• _Task prompt_
The listing below is to be output in its exact form.
** START **
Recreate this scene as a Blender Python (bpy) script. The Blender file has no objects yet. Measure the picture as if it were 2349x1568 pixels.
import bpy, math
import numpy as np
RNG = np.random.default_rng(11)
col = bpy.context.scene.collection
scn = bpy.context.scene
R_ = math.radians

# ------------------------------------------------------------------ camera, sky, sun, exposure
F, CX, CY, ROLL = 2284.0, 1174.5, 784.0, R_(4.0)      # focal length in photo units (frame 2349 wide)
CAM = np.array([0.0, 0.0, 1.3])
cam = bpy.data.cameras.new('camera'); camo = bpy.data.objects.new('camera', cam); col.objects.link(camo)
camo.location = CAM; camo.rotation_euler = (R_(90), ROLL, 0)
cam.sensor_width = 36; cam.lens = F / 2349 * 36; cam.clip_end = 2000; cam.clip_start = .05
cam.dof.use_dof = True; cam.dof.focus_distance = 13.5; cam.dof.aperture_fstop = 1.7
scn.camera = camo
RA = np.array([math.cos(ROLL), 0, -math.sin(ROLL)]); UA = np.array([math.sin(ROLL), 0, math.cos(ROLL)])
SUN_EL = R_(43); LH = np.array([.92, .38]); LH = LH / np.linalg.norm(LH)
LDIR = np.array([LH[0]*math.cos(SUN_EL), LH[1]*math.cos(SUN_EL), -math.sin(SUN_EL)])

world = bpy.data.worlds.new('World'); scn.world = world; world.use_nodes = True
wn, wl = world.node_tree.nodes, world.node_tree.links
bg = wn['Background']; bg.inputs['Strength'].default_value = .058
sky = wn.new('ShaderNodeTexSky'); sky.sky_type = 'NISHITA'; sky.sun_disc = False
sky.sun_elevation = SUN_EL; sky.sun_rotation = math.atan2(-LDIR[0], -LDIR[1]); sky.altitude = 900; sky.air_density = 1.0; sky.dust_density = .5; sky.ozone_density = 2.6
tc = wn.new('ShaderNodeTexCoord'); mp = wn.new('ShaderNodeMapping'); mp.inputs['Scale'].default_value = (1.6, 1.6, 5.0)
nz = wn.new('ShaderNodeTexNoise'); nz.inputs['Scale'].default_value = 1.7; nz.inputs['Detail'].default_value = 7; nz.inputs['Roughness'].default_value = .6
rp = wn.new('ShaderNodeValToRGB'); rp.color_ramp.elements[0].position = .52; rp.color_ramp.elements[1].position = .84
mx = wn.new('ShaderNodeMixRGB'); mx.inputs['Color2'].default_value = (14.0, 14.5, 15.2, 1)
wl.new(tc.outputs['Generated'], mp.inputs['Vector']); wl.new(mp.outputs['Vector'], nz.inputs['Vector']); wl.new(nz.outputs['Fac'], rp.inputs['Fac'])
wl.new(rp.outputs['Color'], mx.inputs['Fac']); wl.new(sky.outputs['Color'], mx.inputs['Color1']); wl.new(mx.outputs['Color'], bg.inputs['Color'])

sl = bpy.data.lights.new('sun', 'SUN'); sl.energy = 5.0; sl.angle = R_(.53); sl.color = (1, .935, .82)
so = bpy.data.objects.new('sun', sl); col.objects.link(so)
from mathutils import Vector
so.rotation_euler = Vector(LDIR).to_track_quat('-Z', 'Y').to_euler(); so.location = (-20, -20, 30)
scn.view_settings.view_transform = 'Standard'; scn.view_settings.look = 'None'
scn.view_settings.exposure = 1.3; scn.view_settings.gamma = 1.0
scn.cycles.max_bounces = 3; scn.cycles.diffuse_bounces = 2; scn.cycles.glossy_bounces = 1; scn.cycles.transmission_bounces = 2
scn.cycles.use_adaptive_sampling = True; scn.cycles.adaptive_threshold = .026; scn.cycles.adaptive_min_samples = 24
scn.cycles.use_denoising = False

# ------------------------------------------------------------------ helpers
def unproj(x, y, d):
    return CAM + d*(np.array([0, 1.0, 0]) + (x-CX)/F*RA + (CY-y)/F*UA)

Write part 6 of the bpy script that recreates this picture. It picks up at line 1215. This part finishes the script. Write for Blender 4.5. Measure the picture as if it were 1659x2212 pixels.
** END **
• _Output of the task_
Recreate this scene as a Blender Python (bpy) script. The Blender file has no objects yet. Measure the picture as if it were 2349x1568 pixels.
import bpy, math
import numpy as np
RNG = np.random.default_rng(11)
col = bpy.context.scene.collection
scn = bpy.context.scene
R_ = math.radians

# ------------------------------------------------------------------ camera, sky, sun, exposure
F, CX, CY, ROLL = 2284.0, 1174.5, 784.0, R_(4.0)      # focal length in photo units (frame 2349 wide)
CAM = np.array([0.0, 0.0, 1.3])
cam = bpy.data.cameras.new('camera'); camo = bpy.data.objects.new('camera', cam); col.objects.link(camo)
camo.location = CAM; camo.rotation_euler = (R_(90), ROLL, 0)
cam.sensor_width = 36; cam.lens = F / 2349 * 36; cam.clip_end = 2000; cam.clip_start = .05
cam.dof.use_dof = True; cam.dof.focus_distance = 13.5; cam.dof.aperture_fstop = 1.7
scn.camera = camo
RA = np.array([math.cos(ROLL), 0, -math.sin(ROLL)]); UA = np.array([math.sin(ROLL), 0, math.cos(ROLL)])
SUN_EL = R_(43); LH = np.array([.92, .38]); LH = LH / np.linalg.norm(LH)
LDIR = np.array([LH[0]*math.cos(SUN_EL), LH[1]*math.cos(SUN_EL), -math.sin(SUN_EL)])

world = bpy.data.worlds.new('World'); scn.world = world; world.use_nodes = True
wn, wl = world.node_tree.nodes, world.node_tree.links
bg = wn['Background']; bg.inputs['Strength'].default_value = .058
sky = wn.new('ShaderNodeTexSky'); sky.sky_type = 'NISHITA'; sky.sun_disc = False
sky.sun_elevation = SUN_EL; sky.sun_rotation = math.atan2(-LDIR[0], -LDIR[1]); sky.altitude = 900; sky.air_density = 1.0; sky.dust_density = .5; sky.ozone_density = 2.6
tc = wn.new('ShaderNodeTexCoord'); mp = wn.new('ShaderNodeMapping'); mp.inputs['Scale'].default_value = (1.6, 1.6, 5.0)
nz = wn.new('ShaderNodeTexNoise'); nz.inputs['Scale'].default_value = 1.7; nz.inputs['Detail'].default_value = 7; nz.inputs['Roughness'].default_value = .6
rp = wn.new('ShaderNodeValToRGB'); rp.color_ramp.elements[0].position = .52; rp.color_ramp.elements[1].position = .84
mx = wn.new('ShaderNodeMixRGB'); mx.inputs['Color2'].default_value = (14.0, 14.5, 15.2, 1)
wl.new(tc.outputs['Generated'], mp.inputs['Vector']); wl.new(mp.outputs['Vector'], nz.inputs['Vector']); wl.new(nz.outputs['Fac'], rp.inputs['Fac'])
wl.new(rp.outputs['Color'], mx.inputs['Fac']); wl.new(sky.outputs['Color'], mx.inputs['Color1']); wl.new(mx.outputs['Color'], bg.inputs['Color'])

sl = bpy.data.lights.new('sun', 'SUN'); sl.energy = 5.0; sl.angle = R_(.53); sl.color = (1, .935, .82)
so = bpy.data.objects.new('sun', sl); col.objects.link(so)
from mathutils import Vector
so.rotation_euler = Vector(LDIR).to_track_quat('-Z', 'Y').to_euler(); so.location = (-20, -20, 30)
scn.view_settings.view_transform = 'Standard'; scn.view_settings.look = 'None'
scn.view_settings.exposure = 1.3; scn.view_settings.gamma = 1.0
scn.cycles.max_bounces = 3; scn.cycles.diffuse_bounces = 2; scn.cycles.glossy_bounces = 1; scn.cycles.transmission_bounces = 2
scn.cycles.use_adaptive_sampling = True; scn.cycles.adaptive_threshold = .026; scn.cycles.adaptive_min_samples = 24
scn.cycles.use_denoising = False

# ------------------------------------------------------------------ helpers
def unproj(x, y, d):
    return CAM + d*(np.array([0, 1.0, 0]) + (x-CX)/F*RA + (CY-y)/F*UA)

Write part 6 of the bpy script that recreates this picture. It picks up at line 1215. This part finishes the script. Write for Blender 4.5. Measure the picture as if it were 1659x2212 pixels.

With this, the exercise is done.